Even an established player such as Nestle offers ₹7-8 on a selling price of ₹48. Sodhi is forthright when he says the margin Amul offers is less than exciting. “In the overall supply chain, we offer just 5% on milk, 10-12% on dairy products and no more than 20% on frozen products. We are aware that multinationals offer much more and it is in excess of 25% in frozen products,” he says. 

It’s also a question of how long some of these players can sustain paying higher margins. In a category such as ice-cream, companies themselves work at barely 3-5% margin. No one could have thought back in 1996 that Amul could actually take on a consumer major like Hindustan Lever, but it did. The multinational’s former chairman, Keki Dadiseth, who was closely involved in the entry of Walls into India in the mid-1990s, recalls his company’s deliberated entry into the ice-crèam segment.

“The opportunity in India was a combination of an unorganised market, few brands and low per capita consumption. We created a premium portfolio but we did take some time to get it right,” he says. Yet, Amul raced ahead because of its sheer value proposition which meant great quality at affordable prices. It needs to be mentioned here that Hindustan Lever also had a dairy business back in the nineties — Milkana, a milk powder and Anik Ghee — which it exited in 1999.

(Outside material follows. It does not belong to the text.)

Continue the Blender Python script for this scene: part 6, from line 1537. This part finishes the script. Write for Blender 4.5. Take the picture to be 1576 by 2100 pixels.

His past success and producer linkages keeps Sodhi unperturbed about global competition and confident about future growth. “Any new player can compete with Amul only if it offers a higher price to farmers. Even if somebody manages to do that, they cannot sell at a price higher than ours. With rising overheads and higher marketing costs, they will find it hard to make money,” Sodhi rationalises. “As things stand, we handle only 4% of India’s milk production and even if that doubles, we will maintain this growth pace,” he says. That should be more than enough to keep his farmer shareholders happy.